Maths & Musique #4 : Une même seconde peau, par Thomas Menuet

Entretien Mathématiques

« Et si le musicien revêtait le costume d’un médiateur s’appliquant à dissiper les chimères du vaste monde de la mathématique ? » C’est par cette idée que Thomas Menuet a conduit sa résidence Arts & Sciences au sein de l'Institut de Recherche Mathématiques de Rennes, de 2022 à 2024. Cette résidence a été l'occasion de nombreux échanges entre collègues scientifiques et le compositeur, néophyte avoué, qui avait à cœur de comprendre certains enjeux de la recherche mathématique et de les partager au plus grand nombre sous une forme esthétique, ludique, surprenante. 

Thomas Menuet a notamment réalisé 10 énigmes mêlant concepts mathématiques et musicaux. Elles seront affichées lors d'une exposition du 7 octobre au 8 novembre, au Diapason, à Rennes. 

Après deux années de résidence artistique à l’Institut de recherche mathématique de Rennes (IRMAR), Université de Rennes, j’ai appris beaucoup au contact de bon nombre de chercheuses et chercheurs. Grâce à cet article, j’aimerais vous faire part d’un peu de cet émerveillement, moi qui suis musicien, au travers notamment de la description de quelques prises de conscience que j’estime importantes, et qui pour certaines ont durablement changé ma vie musicale.

Tout commence le 6 octobre 2022. À 9h, l’on me présente l’équipe administrative sur laquelle je pourrai m’appuyer si besoin. Je suis invité à 10h15 pour un séminaire inconnu, puis à un autre à 13h, de la géométrie algébrique cette fois. Mais avant cela je rencontre à 9h30 Michel Gros.
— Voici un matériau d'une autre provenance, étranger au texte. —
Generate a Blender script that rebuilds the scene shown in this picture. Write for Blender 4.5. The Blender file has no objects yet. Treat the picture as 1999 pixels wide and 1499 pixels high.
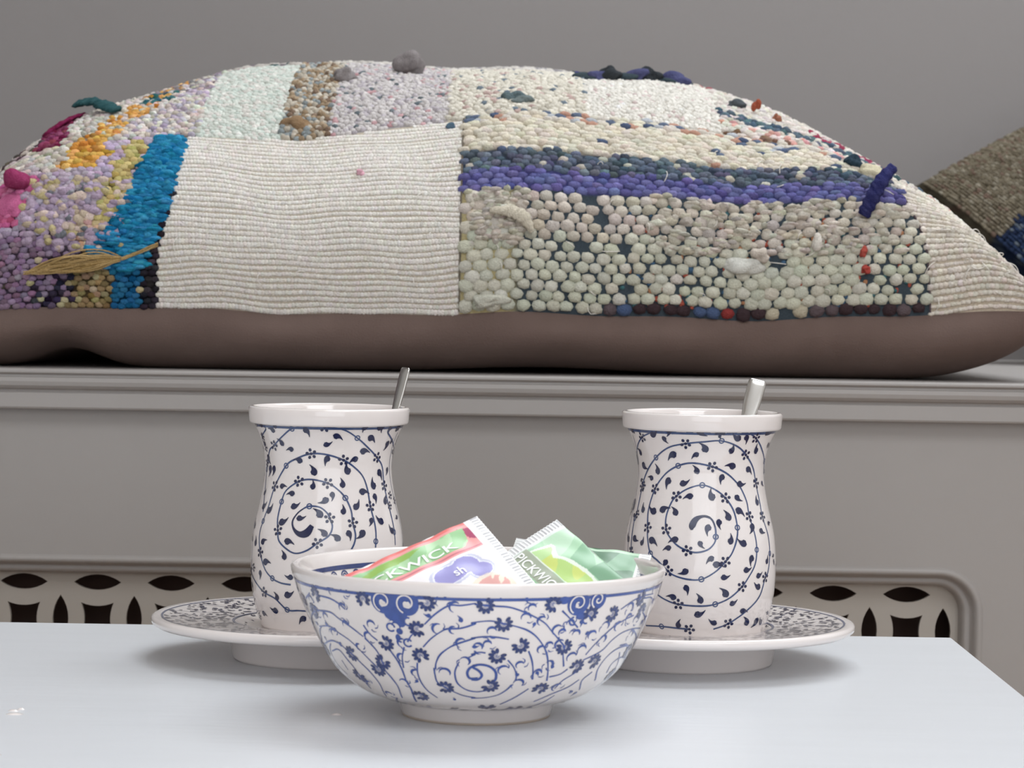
import bpy, math, random
import numpy as np
from mathutils import Matrix, Vector

# ------------------------------------------------------------------ camera, world, light, exposure
SC = bpy.context.scene
COL = SC.collection
TZ = 0.45            # table top height
CAM_Z = TZ + 0.1673
FPX = 5000.0         # focal length in pixels of the 1999 px wide frame
PITCH = math.atan(159.5 / FPX)
ROLL = math.radians(0.88)
cam_data = bpy.data.cameras.new('camera')
cam = bpy.data.objects.new('camera', cam_data)
COL.objects.link(cam)
cam_data.sensor_width = 36.0
cam_data.lens = FPX / 1999.0 * 36.0
cam_data.clip_start = 0.02
cam_data.dof.use_dof = True
cam_data.dof.focus_distance = 1.22
cam_data.dof.aperture_fstop = 30.0
_F = Vector((0, math.cos(PITCH), -math.sin(PITCH)))
_R = Vector((1, 0, 0)); _U = Vector((0, math.sin(PITCH), math.cos(PITCH)))
_R2 = _R * math.cos(ROLL) + _U * math.sin(ROLL)
_U2 = -_R * math.sin(ROLL) + _U * math.cos(ROLL)
cam.matrix_world = Matrix(((_R2.x, _U2.x, -_F.x, 0), (_R2.y, _U2.y, -_F.y, 0), (_R2.z, _U2.z, -_F.z, CAM_Z), (0, 0, 0, 1)))
SC.camera = cam

world = bpy.data.worlds.new('overcast_sky'); SC.world = world; world.use_nodes = True
world.node_tree.nodes['Background'].inputs[0].default_value = (0.80, 0.88, 1.0, 1)
world.node_tree.nodes['Background'].inputs[1].default_value = 1.0

def area(name, loc, direction, sx, sy, power, color):
    l = bpy.data.lights.new(name, 'AREA'); l.shape = 'RECTANGLE'; l.size = sx; l.size_y = sy
    l.energy = power; l.color = color
    o = bpy.data.objects.new(name, l); COL.objects.link(o); o.location = loc
    o.rotation_euler = Vector(direction).to_track_quat('-Z', 'Y').to_euler()
    return o
WALL_Y = 2.27
WIN1 = (-0.20, 1.30, 1.30, 2.25)      # x0,x1,y0,y1 of the roof light over table and bench
FILL_WIN = (-0.20, 1.30, -0.75, 0.35)     # x0,x1,y0,y1 of an unseen roof light added as overhead fill
WIN2 = (-0.85, 1.30, 0.10, 1.95)      # x0,x1,z0,z1 of the glazed doors in the front wall, behind the camera
area('daylight_roof_light', (0.55, 1.775, 2.08), (0, 0, -1), 1.4, 0.85, 21.5, (0.95, 0.98, 1.0))
area('added_overhead_fill', (0.55, -0.20, 2.08), (0, 0, -1), 1.4, 1.0, 18.0, (0.97, 0.985, 1.0))  # added fill lamp overhead, lifts the shadows on the table
area('daylight_garden_doors', (0.225, -1.57, 1.02), (0, 1, 0), 2.1, 1.8, 14.5, (1.0, 0.985, 0.965))
SC.view_settings.view_transform = 'Standard'
SC.view_settings.look = 'None'
SC.view_settings.gamma = 1.0
SC.view_settings.use_curve_mapping = False
SC.view_settings.exposure = 0.08
SC.cycles.diffuse_bounces = 8

# ------------------------------------------------------------------ helpers
rng = np.random.default_rng(7)
random.seed(7)
def lin(c):
    c = np.asarray(c, float) / 255.0
    return np.where(c <= 0.04045, c / 12.92, ((c + 0.055) / 1.055) ** 2.4)
def rgba(c): return tuple(lin(c)) + (1.0,)

def mat(name, color, rough=0.6, metal=0.0, noise=0.0, scale=20.0, bump=0.0, bump_scale=60.0, coat=0.0, stretch=(1, 1, 1), spec=0.5, attr=False, sheen=0.0):
    m = bpy.data.materials.new(name); m.use_nodes = True
    nt = m.node_tree; b = nt.nodes['Principled BSDF']
    b.inputs['Roughness'].default_value = rough
    b.inputs['Metallic'].default_value = metal
    b.inputs['Specular IOR Level'].default_value = spec
    b.inputs['Coat Weight'].default_value = coat
    b.inputs['Coat Roughness'].default_value = 0.05
    b.inputs['Sheen Weight'].default_value = sheen
    tc = nt.nodes.new('ShaderNodeTexCoord'); mp = nt.nodes.new('ShaderNodeMapping')
    mp.inputs['Scale'].default_value = stretch
    nt.links.new(tc.outputs['Object'], mp.inputs['Vector'])
    nz = nt.nodes.new('ShaderNodeTexNoise'); nz.inputs['Scale'].default_value = scale
    nz.inputs['Detail'].default_value = 5.0
    nt.links.new(mp.outputs[0], nz.inputs['Vector'])
    mix = nt.nodes.new('ShaderNodeMix'); mix.data_type = 'RGBA'; mix.blend_type = 'MULTIPLY'
    mix.inputs[0].default_value = 1.0
    ramp = nt.nodes.new('ShaderNodeMapRange')
    ramp.inputs['From Min'].default_value = 0.25; ramp.inputs['From Max'].default_value = 0.75
    ramp.inputs['To Min'].default_value = 1.0 - noise; ramp.inputs['To Max'].default_value = 1.0
    nt.links.new(nz.outputs[0], ramp.inputs['Value'])
    nt.links.new(ramp.outputs[0], mix.inputs[7])
    if attr:
        at = nt.nodes.new('ShaderNodeAttribute'); at.attribute_name = 'Col'
        nt.links.new(at.outputs['Color'], mix.inputs[6])
    else:
        mix.inputs[6].default_value = rgba(color)
    nt.links.new(mix.outputs[2], b.inputs['Base Color'])
    if bump > 0:
        n2 = nt.nodes.new('ShaderNodeTexNoise'); n2.inputs['Scale'].default_value = bump_scale
        n2.inputs['Detail'].default_value = 6.0
        nt.links.new(mp.outputs[0], n2.inputs['Vector'])
        bp = nt.nodes.new('ShaderNodeBump'); bp.inputs['Strength'].default_value = bump
        bp.inputs['Distance'].default_value = 0.002
        nt.links.new(n2.outputs[0], bp.inputs['Height']); nt.links.new(bp.outputs[0], b.inputs['Normal'])
    return m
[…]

Intrigué par la présence d’un musicien dans les murs de l’IRMAR, il souhaite me rencontrer et sonde par là-même un peu mes connaissances. Je pose quant à moi quelques questions naïves sur ce qu’est la journée d’une mathématicienne ou d’un mathématicien. Il travaille à ce moment sur l’inégalité d’observabilité par des équations elliptiques. Nous nous quittons poliment après cette première observation.

Les deux séminaires s’enchaînent à la suite de l’entretien, et je n’y comprends rien. Il en va de même pour les deux semaines suivantes. Je commence à me questionner sur ce que je fais ici, sur tout ce qui se passe devant moi et que je rate lamentablement. Frustré de n’avoir aucune prise sur le réel, je décide d’y réfléchir en restant chez moi la semaine suivante. L’imposture totale et la honte me gagne l’esprit. Suis-je légitime ici ? Une fois de plus, même si c’est un peu ce que je recherche au fond, je suis dans une situation qui me réduit à rien, et qui surtout me montre toute l’étendue de mon impuissance. Il faudra toutefois bien réussir à capter ce savoir d’une manière ou d’une autre, qui pour le moment me glisse entre les doigts comme du sable fin. Puis ce moment difficile passe, comme si j’avais enfin accepté non pas de me légitimer, mais bien de m’acclimater à autre chose qu’à mon quotidien de musicien. Peut-être est-ce la clef, cette acclimatation ? Et c’est là, presque malgré moi, que les choses changent.